Help give me advice please

So my boyfriend constantly thinks I’m talking to other guys and he gets mad at me and never shuts up and asks me over and over again if I am and I’m not I keep telling him I’m not. Then he gets really mad and blocks me because of the things he thinks. A few weeks ago he wanted space and took a break from me and he was acting really weird. He told me he wanted a break so I gave it to him. He told me that he was doubting me and that he didn’t know if he loved me or wanted to be with me anymore. Then after that things were still not good and just two days ago he told me that he was talking to girls to see if I was “the one.” He said he texted girls because he wanted to see if he still cared about me or loved me.
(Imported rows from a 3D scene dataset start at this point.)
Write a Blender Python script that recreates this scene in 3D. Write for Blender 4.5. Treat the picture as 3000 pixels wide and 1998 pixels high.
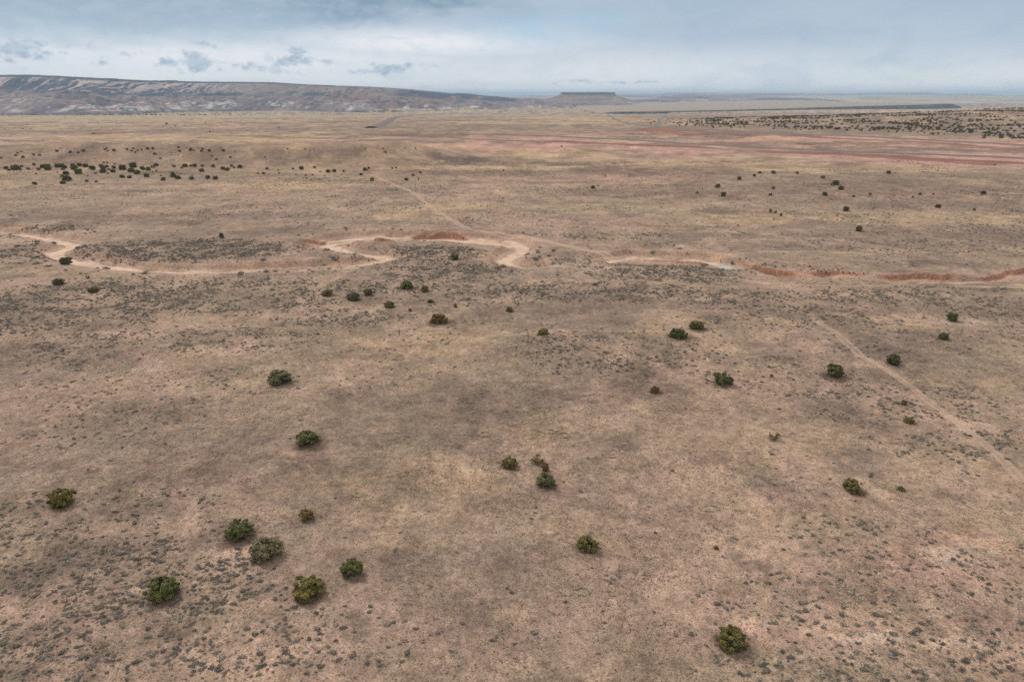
import bpy, math, random
import numpy as np

# ---------------------------------------------------------------- clear, camera, sky, sun, exposure
for _o in list(bpy.data.objects):
    bpy.data.objects.remove(_o)
scene = bpy.context.scene
H = 55.0                                        # the camera's height above the plain, metres
PITCH = math.radians(19.8)

cam = bpy.data.cameras.new('camera')
cam.sensor_width = 36.0
cam.lens = 24.0
cam.clip_start = 0.5
cam.clip_end = 250000.0
cam_ob = bpy.data.objects.new('camera', cam)
cam_ob.location = (0, 0, H)
cam_ob.rotation_euler = (math.pi / 2 - PITCH, 0, 0)
scene.collection.objects.link(cam_ob)
scene.camera = cam_ob

SUN_EL, SUN_AZ = math.radians(46), math.radians(-42)   # azimuth from +Y towards +X
sun = bpy.data.lights.new('sun', 'SUN')
sun.energy = 1.5
sun.angle = math.radians(10)
sun.color = (1.0, 0.95, 0.88)
sun_ob = bpy.data.objects.new('sun', sun)
sun_ob.rotation_euler = (math.pi / 2 - SUN_EL, 0, math.pi - SUN_AZ)
sun_ob.location = (0, 0, 150)
scene.collection.objects.link(sun_ob)

vs = scene.view_settings
vs.view_transform = 'Standard'
vs.look = 'None'
vs.exposure = 0.11
vs.gamma = 1.0
vs.use_curve_mapping = False


def lin(r, g, b):
    def f(c):
        c = c / 255.0
        return c / 12.92 if c <= 0.04045 else ((c + 0.055) / 1.055) ** 2.4
    return np.array([f(r), f(g), f(b)])


class Nodes:
    """small helper to write node maths as expressions"""
    def __init__(self, tree):
        self.t = tree

    def new(self, kind, **kw):
        n = self.t.nodes.new(kind)
        for k, v in kw.items():
            setattr(n, k, v)
        return n

    def plug(self, sock, v):
        if hasattr(v, 'is_linked') or hasattr(v, 'links'):
            self.t.links.new(v, sock)
        else:
            try:
                sock.default_value = v
            except TypeError:
                sock.default_value = (v, v, v)

    def m(self, op, a, b=0.0, c=0.0):
        n = self.new('ShaderNodeMath', operation=op)
        self.plug(n.inputs[0], a)
        self.plug(n.inputs[1], b)
        self.plug(n.inputs[2], c)
        return n.outputs[0]

    def sst(self, x, lo, hi, a=0.0, b=1.0):
        n = self.new('ShaderNodeMapRange', interpolation_type='SMOOTHSTEP')
        for i, v in enumerate((x, lo, hi, a, b)):
            self.plug(n.inputs[i], v)
        return n.outputs[0]

    def xyz(self, x, y, z):
        n = self.new('ShaderNodeCombineXYZ')
        for i, v in enumerate((x, y, z)):
            self.plug(n.inputs[i], v)
        return n.outputs[0]

    def noise(self, vec, scale, detail=4.0, rough=0.5, dist=0.0):
        n = self.new('ShaderNodeTexNoise')
        n.noise_dimensions = '3D'
        self.plug(n.inputs['Vector'], vec)
        n.inputs['Scale'].default_value = scale
        n.inputs['Detail'].default_value = detail
        n.inputs['Roughness'].default_value = rough
        n.inputs['Distortion'].default_value = dist
        return n.outputs['Fac']

    def mix(self, fac, a, b, blend='MIX'):
        n = self.new('ShaderNodeMix', data_type='RGBA', blend_type=blend)
        self.plug(n.inputs[0], fac)
        for s, v in ((n.inputs[6], a), (n.inputs[7], b)):
            if isinstance(v, (tuple, list, np.ndarray)):
                v = (float(v[0]), float(v[1]), float(v[2]), 1.0)
            self.plug(s, v)
        return n.outputs[2]


# world: clear sky behind, an altostratus veil over nearly all of it, a brighter gap low in the
# middle, a dark deck upper left and a few small cumulus over the mesa
world = bpy.data.worlds.new('World')
scene.world = world
world.use_nodes = True
wt = world.node_tree
wt.nodes.clear()
N = Nodes(wt)
SKY_STRENGTH = 0.1
sky = N.new('ShaderNodeTexSky', sky_type='NISHITA')
sky.sun_disc = False
sky.sun_elevation = SUN_EL
sky.sun_rotation = SUN_AZ
sky.altitude = 1800.0
tc = N.new('ShaderNodeTexCoord')
sep = N.new('ShaderNodeSeparateXYZ')
wt.links.new(tc.outputs['Generated'], sep.inputs[0])
dx, dy, dz = sep.outputs
DEG = 180 / math.pi
el = N.m('MULTIPLY', N.m('ARCSINE', dz), DEG)
az = N.m('MULTIPLY', N.m('ARCTAN2', dx, dy), DEG)
elc = N.m('MAXIMUM', el, 0.0)
# streaky noise in the plane of the clouds, slowly squeezed towards the horizon
den = N.m('ADD', N.m('MAXIMUM', dz, 0.0), 0.06)
plane = N.xyz(N.m('DIVIDE', dx, den), N.m('DIVIDE', dy, den), 0.0)
flat = N.xyz(N.m('MULTIPLY', az, 0.45), el, 3.0)
n_big = N.noise(plane, 0.35, 5, 0.5)
n_str = N.noise(flat, 0.55, 6, 0.52, 0.4)
n_fine = N.noise(flat, 1.6, 6, 0.6, 0.3)
CL = lambda r, g, b: tuple(lin(r, g, b) / SKY_STRENGTH)
veil = N.mix(N.sst(elc, 0.2, 4.4), CL(224, 228, 231), CL(170, 187, 204))
# grey-blue veil varies in tone
veil = N.mix(N.m('MULTIPLY', N.sst(n_big, 0.4, 0.7), 0.45), veil, CL(190, 205, 216))
veil = N.mix(N.m('MULTIPLY', N.sst(n_str, 0.42, 0.72), 0.35), veil, CL(150, 174, 194))
# thin places let the blue through
thin = N.m('MULTIPLY', N.sst(N.noise(plane, 0.22, 3, 0.5), 0.52, 0.7), 0.30)
skyc = N.mix(thin, veil, sky.outputs[0])


def gauss(cx, cy, rx, ry):
    a = N.m('DIVIDE', N.m('SUBTRACT', az, cx), rx)
    b = N.m('DIVIDE', N.m('SUBTRACT', el, cy), ry)
    r2 = N.m('ADD', N.m('MULTIPLY', a, a), N.m('MULTIPLY', b, b))
    return N.m('EXPONENT', N.m('MULTIPLY', r2, -1.0))


# bright band under the dark deck
br = N.m('MAXIMUM', gauss(-7.5, 3.7, 12.0, 1.05), N.m('MULTIPLY', gauss(-22.0, 2.5, 22.0, 1.6), 0.85))
br = N.m('MAXIMUM', br, N.m('MULTIPLY', gauss(4.0, 2.0, 16.0, 1.5), 0.45))
br = N.m('MULTIPLY', br, N.sst(n_fine, 0.25, 0.6, 0.65, 1.0))
skyc = N.mix(N.m('MINIMUM', br, 0.95), skyc, CL(232, 234, 237))
# patch of open blue
skyc = N.mix(N.m('MULTIPLY', gauss(2.5, 4.7, 5.0, 1.0), N.sst(n_str, 0.35, 0.6, 0.1, 0.5)), skyc, CL(163, 200, 222))
# dark deck, its lower edge rising to the right
edge = N.m('ADD', N.m('MULTIPLY', N.m('MAXIMUM', N.m('SUBTRACT', az, -16.0), 0.0), 0.135), 4.05)
warp = N.m('MULTIPLY', N.m('SUBTRACT', n_fine, 0.5), 2.2)
warp2 = N.m('MULTIPLY', N.m('SUBTRACT', n_str, 0.5), 2.6)
over = N.m('SUBTRACT', N.m('ADD', N.m('ADD', el, warp), warp2), edge)
deck = N.m('MULTIPLY', N.sst(over, -0.3, 1.1), N.sst(az, 4.0, -5.0))
deckc = N.mix(N.sst(n_fine, 0.35, 0.65), CL(124, 149, 171), CL(148, 170, 187))
skyc = N.mix(N.m('MULTIPLY', deck, N.sst(elc, 9.0, 40.0, 0.9, 0.25)), skyc, deckc)
# second, fainter shelf
over2 = N.m('SUBTRACT', N.m('ADD', N.m('ADD', el, warp), N.m('MULTIPLY', warp2, 1.4)), 3.1)
shelf = N.m('MULTIPLY', N.m('MULTIPLY', N.sst(over2, -0.3, 0.9), N.sst(az, -10.0, -19.0)), N.sst(el, 9.0, 5.0))
skyc = N.mix(N.m('MULTIPLY', shelf, 0.55), skyc, CL(178, 196, 211))
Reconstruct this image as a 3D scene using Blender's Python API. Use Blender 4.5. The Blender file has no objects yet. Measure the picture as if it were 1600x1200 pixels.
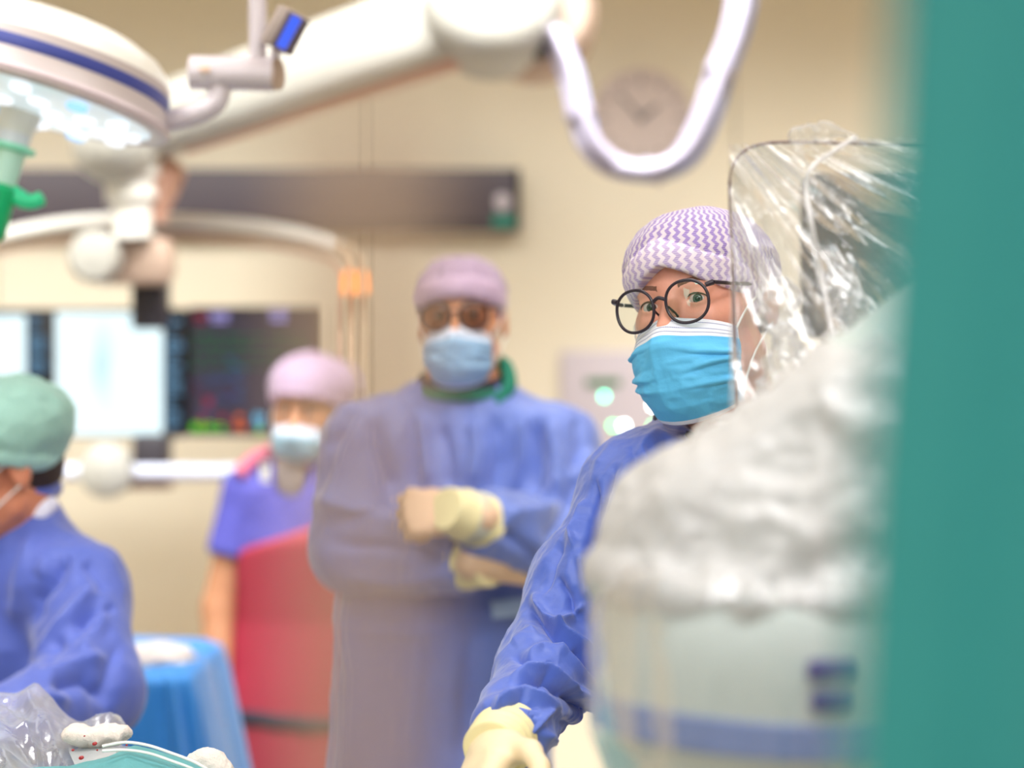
import bpy, math, random
import numpy as np
from mathutils import Vector, Matrix, Euler

scene = bpy.context.scene
COL = scene.collection
R = math.radians
random.seed(7)
rng = np.random.RandomState(11)

# ------------------------------------------------------------------ camera, world, lights, exposure
FPX = 85.0 / 36.0 * 1600.0
CAMZ = 1.71
HOR = 490.0
cd = bpy.data.cameras.new('camera'); cam = bpy.data.objects.new('camera', cd); COL.objects.link(cam)
cam.location = (0, 0, CAMZ); cam.rotation_euler = (R(90), 0, 0)
cd.lens = 85; cd.sensor_width = 36; cd.shift_y = -(600 - HOR) / 1600.0
cd.clip_start = 0.05; cd.clip_end = 60
cd.dof.use_dof = True; cd.dof.focus_distance = 2.80; cd.dof.aperture_fstop = 2.1
scene.camera = cam

world = bpy.data.worlds.new('world'); scene.world = world; world.use_nodes = True
world.node_tree.nodes['Background'].inputs[0].default_value = (1.0, 0.86, 0.68, 1)
world.node_tree.nodes['Background'].inputs[1].default_value = 0.3

def area(name, loc, size, power, color=(1, 1, 1), rot=(0, 0, 0), spread=180, sy=None):
    l = bpy.data.lights.new(name, 'AREA'); l.energy = power; l.color = color
    l.shape = 'RECTANGLE'; l.size = size; l.size_y = sy or size; l.spread = R(spread)
    o = bpy.data.objects.new(name, l); COL.objects.link(o); o.location = loc; o.rotation_euler = rot
    return o
# recessed ceiling luminaires (neutral white, cut off towards the upper wall)
LUM = [(-1.7, 4.65), (0.0, 4.65), (1.7, 4.65), (-1.3, 3.2), (0.6, 3.2), (-1.3, 1.4), (0.6, 1.4), (-1.2, -0.6), (0.8, -0.6)]
LPW = {4.65: (27, 25, 98), 3.2: (11, 20, 104), 1.4: (13.5, 22, 116), -0.6: (21, 30, 108)}   # row: power, tilt, spread
for i, (x, y) in enumerate(LUM):
    pw, tilt, sp_ = LPW[y]
    area('ceiling_luminaire_light', (x, y, 2.975), 1.15, pw, (1.0, 1.0, 1.0), (R(tilt), 0, 0), sp_, 0.55)
# added warm overhead fill that browns the upper wall
area('warm_fill', (0, 1.2, 2.95), 3.6, 13, (1.0, 0.72, 0.42), (0, 0, 0), 180, 5.0)
# added frontal fill, high and left of the camera, without a lamp body
area('frontal_fill', (-0.9, 0.2, 2.75), 0.6, 5, (0.97, 0.98, 1.0), (R(32), 0, R(-14)), 150)

scene.view_settings.view_transform = 'Standard'; scene.view_settings.look = 'None'
scene.view_settings.gamma = 1.0; scene.view_settings.use_curve_mapping = False
scene.view_settings.exposure = 0.52
scene.cycles.transparent_max_bounces = 24
scene.cycles.max_bounces = 8

# ------------------------------------------------------------------ helpers
def P(px, py, Y):
    return Vector(((px - 800.0) / FPX * Y, Y, CAMZ - (py - HOR) / FPX * Y))

def srgb(r, g, b):
    f = lambda c: (c / 255.0 / 12.92) if c / 255.0 <= 0.04045 else (((c / 255.0) + 0.055) / 1.055) ** 2.4
    return (f(r), f(g), f(b), 1.0)

def mat(name, col, rough=0.5, metal=0.0, bump=0.0, bscale=60.0, var=0.0, emit=None, estr=0.0, trans=0.0,
        spec=0.5, sheen=0.0, sss=0.0, coat=0.0, bdist=0.002, wr=None):
    m = bpy.data.materials.new(name); m.use_nodes = True
    nt = m.node_tree; b = nt.nodes['Principled BSDF']
    b.inputs['Base Color'].default_value = col; b.inputs['Roughness'].default_value = rough
    b.inputs['Metallic'].default_value = metal; b.inputs['Specular IOR Level'].default_value = spec
    b.inputs['Sheen Weight'].default_value = sheen; b.inputs['Coat Weight'].default_value = coat
    if sss: b.inputs['Subsurface Weight'].default_value = sss; b.inputs['Subsurface Radius'].default_value = (0.012, 0.005, 0.003); b.inputs['Subsurface Scale'].default_value = 1.0
    if emit: b.inputs['Emission Color'].default_value = emit; b.inputs['Emission Strength'].default_value = estr
    tc = nt.nodes.new('ShaderNodeTexCoord')
    if var:
        n = nt.nodes.new('ShaderNodeTexNoise'); n.inputs['Scale'].default_value = bscale * 0.25; n.inputs['Detail'].default_value = 4
        nt.links.new(tc.outputs['Object'], n.inputs['Vector'])
        mx = nt.nodes.new('ShaderNodeMix'); mx.data_type = 'RGBA'
        mx.inputs['A'].default_value = tuple(c * (1 - var) for c in col[:3]) + (1,)
        mx.inputs['B'].default_value = tuple(min(1, c * (1 + var)) for c in col[:3]) + (1,)
        nt.links.new(n.outputs['Fac'], mx.inputs['Factor']); nt.links.new(mx.outputs['Result'], b.inputs['Base Color'])
    if bump:
        n2 = nt.nodes.new('ShaderNodeTexNoise'); n2.inputs['Scale'].default_value = bscale; n2.inputs['Detail'].default_value = 5
        nt.links.new(tc.outputs['Object'], n2.inputs['Vector'])
        bp = nt.nodes.new('ShaderNodeBump'); bp.inputs['Strength'].default_value = bump; bp.inputs['Distance'].default_value = bdist
        nt.links.new(n2.outputs['Fac'], bp.inputs['Height']); nt.links.new(bp.outputs['Normal'], b.inputs['Normal'])
    return m

def film_mat(name, milk=0.12, gloss=0.12, tint=(0.96, 0.97, 0.98, 1), rough=0.09, bscale=30, bump=0.5, milkcol=(0.86, 0.87, 0.9, 1), glcol=(1, 1, 1, 1), fmul=0.5):
    m = bpy.data.materials.new(name); m.use_nodes = True; nt = m.node_tree; nt.nodes.clear()
    out = nt.nodes.new('ShaderNodeOutputMaterial')
    tr = nt.nodes.new('ShaderNodeBsdfTransparent'); tr.inputs[0].default_value = tint
    gl = nt.nodes.new('ShaderNodeBsdfGlossy'); gl.inputs['Roughness'].default_value = rough
    gl.inputs['Color'].default_value = glcol
    df = nt.nodes.new('ShaderNodeBsdfDiffuse'); df.inputs[0].default_value = milkcol
    tl = nt.nodes.new('ShaderNodeBsdfTranslucent'); tl.inputs[0].default_value = milkcol
    dm = nt.nodes.new('ShaderNodeMixShader'); dm.inputs[0].default_value = 0.45
    nt.links.new(df.outputs[0], dm.inputs[1]); nt.links.new(tl.outputs[0], dm.inputs[2])
    tc = nt.nodes.new('ShaderNodeTexCoord')
    no = nt.nodes.new('ShaderNodeTexNoise'); no.inputs['Scale'].default_value = bscale; no.inputs['Detail'].default_value = 4; no.inputs['Distortion'].default_value = 1.2
    nt.links.new(tc.outputs['Object'], no.inputs['Vector'])
    bp = nt.nodes.new('ShaderNodeBump'); bp.inputs['Strength'].default_value = bump; bp.inputs['Distance'].default_value = 0.006
    nt.links.new(no.outputs['Fac'], bp.inputs['Height'])
    for s in (gl, df): nt.links.new(bp.outputs['Normal'], s.inputs['Normal'])
    lw = nt.nodes.new('ShaderNodeLayerWeight'); lw.inputs['Blend'].default_value = 0.35
    nt.links.new(bp.outputs['Normal'], lw.inputs['Normal'])
    mm = nt.nodes.new('ShaderNodeMath'); mm.operation = 'MULTIPLY_ADD'; mm.inputs[1].default_value = 0.55; mm.inputs[2].default_value = milk; mm.use_clamp = True
    nt.links.new(lw.outputs['Facing'], mm.inputs[0])
    m1 = nt.nodes.new('ShaderNodeMixShader'); nt.links.new(mm.outputs[0], m1.inputs[0])
    nt.links.new(tr.outputs[0], m1.inputs[1]); nt.links.new(dm.outputs[0], m1.inputs[2])
    m2 = nt.nodes.new('ShaderNodeMixShader')
    fr = nt.nodes.new('ShaderNodeMath'); fr.operation = 'MULTIPLY_ADD'; fr.inputs[1].default_value = fmul; fr.inputs[2].default_value = gloss; fr.use_clamp = True
    nt.links.new(lw.outputs['Fresnel'], fr.inputs[0]); nt.links.new(fr.outputs[0], m2.inputs[0])
    nt.links.new(m1.outputs[0], m2.inputs[1]); nt.links.new(gl.outputs[0], m2.inputs[2])
    nt.links.new(m2.outputs[0], out.inputs['Surface'])
    return m

def root_of(o):
    while o.parent: o = o.parent
    return o

def link_mesh(name, verts, faces, m, parent=None, smooth=True, attr=None):
    v = np.asarray(verts, dtype=np.float32).reshape(-1, 3)
    if parent is not None:
        v = v - np.array(root_of(parent).location, dtype=np.float32)
    me = bpy.data.meshes.new(name)
    if isinstance(faces, np.ndarray) and faces.ndim == 2:
        nf, k = faces.shape
        me.vertices.add(len(v)); me.vertices.foreach_set('co', v.ravel())
        me.loops.add(nf * k); me.loops.foreach_set('vertex_index', faces.astype(np.int32).ravel())
        me.polygons.add(nf); me.polygons.foreach_set('loop_start', np.arange(0, nf * k, k, dtype=np.int32))
        me.update(calc_edges=True); me.validate()
    else:
        me.from_pydata(v.tolist(), [], [tuple(int(i) for i in f) for f in faces]); me.update()
    if smooth: me.polygons.foreach_set('use_smooth', np.ones(len(me.polygons), dtype=bool))
    if attr is not None:
        a = me.attributes.new('lc', 'FLOAT_VECTOR', 'POINT'); a.data.foreach_set('vector', np.asarray(attr, dtype=np.float32).ravel())
    me.materials.append(m)
    o = bpy.data.objects.new(name, me); COL.objects.link(o)
    if parent is not None: o.parent = parent
    return o

def thing(name, label, cat, loc=(0, 0, 0), group=None):
    o = bpy.data.objects.new(name, None); COL.objects.link(o); o.location = loc; o.empty_display_size = 0.05
    o['label'] = label; o['category'] = cat
    if group: o['group'] = group
    return o
def tag(o, label, cat, group=None):
    o['label'] = label; o['category'] = cat
    if group: o['group'] = group
    return o
def struct(o): o['kind'] = 'structure'; return o

class MB:
    def __init__(s): s.v = []; s.f = []
    def add(s, vs, fs):
        n = len(s.v); s.v += [tuple(p) for p in vs]; s.f += [tuple(i + n for i in f) for f in fs]; return s
    def box(s, c, d, rot=None, bev=0.0):
        c = Vector(c); hx, hy, hz = d[0] / 2, d[1] / 2, d[2] / 2
        rot = rot or Matrix.Identity(3)
        b = min(bev, hx * .9, hy * .9, hz * .9)
        if b <= 0:
            vs = [c + rot @ Vector((x * hx, y * hy, z * hz)) for z in (-1, 1) for x, y in ((-1, -1), (1, -1), (1, 1), (-1, 1))]
            return s.add(vs, [(3, 2, 1, 0), (4, 5, 6, 7), (0, 1, 5, 4), (1, 2, 6, 5), (2, 3, 7, 6), (3, 0, 4, 7)])
        # rounded in plan and chamfered top and bottom
        ring = []
        for qx, qy, a0 in ((1, 1, 0), (-1, 1, 90), (-1, -1, 180), (1, -1, 270)):
            for k in range(4):
                a = R(a0 + k * 30); ring.append((qx * (hx - b) + b * math.cos(a), qy * (hy - b) + b * math.sin(a), qx, qy))
        lv = []
        for z, sh in ((-hz, b * .8), (-hz + b * .3, b * .25), (-hz + b, 0), (hz - b, 0), (hz - b * .3, b * .25), (hz, b * .8)):
            lv.append([c + rot @ Vector((x * (hx - sh) / hx, y * (hy - sh) / hy, z)) for x, y, _, _ in ring])
        n = 16; vs = [p for l in lv for p in l]; fs = [tuple(reversed(range(n))), tuple(range(5 * n, 6 * n))]
        for l in range(5):
            for k in range(n):
                fs.append((l * n + k, l * n + (k + 1) % n, (l + 1) * n + (k + 1) % n, (l + 1) * n + k))
        return s.add(vs, fs)
    def tube(s, pts, r, n=16, cap=True):
        pts = [Vector(p) for p in pts]; m = len(pts)
        rr = r if isinstance(r, (list, tuple)) else [r] * m
        up = Vector((0, 0, 1)); prev = None; vs = []
        for i, p in enumerate(pts):
            t = (pts[min(i + 1, m - 1)] - pts[max(i - 1, 0)]).normalized()
            if prev is None:
                a = t.cross(up) if abs(t.dot(up)) < .95 else t.cross(Vector((1, 0, 0)))
            else: a = prev - t * prev.dot(t)
            a.normalize(); prev = a; b = t.cross(a)
            for k in range(n):
                w = 2 * math.pi * k / n; vs.append(p + (a * math.cos(w) + b * math.sin(w)) * rr[i])
        fs = []
        for i in range(m - 1):
            for k in range(n):
                fs.append((i * n + k, i * n + (k + 1) % n, (i + 1) * n + (k + 1) % n, (i + 1) * n + k))
        if cap: fs += [tuple(reversed(range(n))), tuple(range((m - 1) * n, m * n))]
        return s.add(vs, fs)
    def lathe(s, prof, M=None, n=48):
        M = M or Matrix.Identity(4); vs = []; fs = []
        for r, z in prof:
            for k in range(n):
                w = 2 * math.pi * k / n; vs.append(M @ Vector((r * math.cos(w), r * math.sin(w), z)))
        for i in range(len(prof) - 1):
            for k in range(n):
                fs.append((i * n + k, i * n + (k + 1) % n, (i + 1) * n + (k + 1) % n, (i + 1) * n + k))
        if prof[0][0] > 1e-6: fs.append(tuple(reversed(range(n))))
        if prof[-1][0] > 1e-6: fs.append(tuple(range((len(prof) - 1) * n, len(prof) * n)))
        return s.add(vs, fs)
    def build(s, name, m, parent=None, smooth=True, sharp=40):
        o = link_mesh(name, s.v, s.f, m, parent, False)
        if smooth:
            me = o.data
            me.polygons.foreach_set('use_smooth', np.ones(len(me.polygons), dtype=bool))
            try: me.set_sharp_from_angle(angle=R(sharp))
            except Exception: pass
        return o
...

He said he didn’t flirt or anything. I had to find out about it though I found out because someone told me he was on this app called “yubo” where it’s too meet people around your area which to me is basically a dating app. After he told me he blocked me on messenger because he said that now that he told me we’re over because he thinks that I’m just going to cheat on him to get revenge. He then talked to me again yesterday and after that he acts super selfish and like he’s the victim. He barely texts me at all he doesn’t text back for hours. And if he texts me he’s mad because he’s scared that I’m doing something. He doesn’t try to talk to me or fix things. He came over and told me he didn’t flirt or did anything and he just stared hugging me and kissing me. Everything was good in the beginning and I love this guy so much but I feel like I’m being so dumb for still being with him. Also not to mention this is the second time he’s done this. The first time again he was mad at me and was talking to another girl “friendly” according to him. Before he told me about this we celebrated our one year anniversary and he had told me that he loves me and that he means it and he’s not doubting me anymore. He told me he does want to be with me and doesn’t want anyone else. I love this guy so much I can’t let go and I hate it. I’ve never felt this with no one. When we’re good everything is amazing we laugh and joke around and I love his personality but when he’s like that it makes me feel terrible. I’m tired of being accused all the time and him just texting me saying “who you takin to” “I bet you like someone else” “what are you hiding.” I don’t know what to do I don’t want to let go please leave me some advice and help.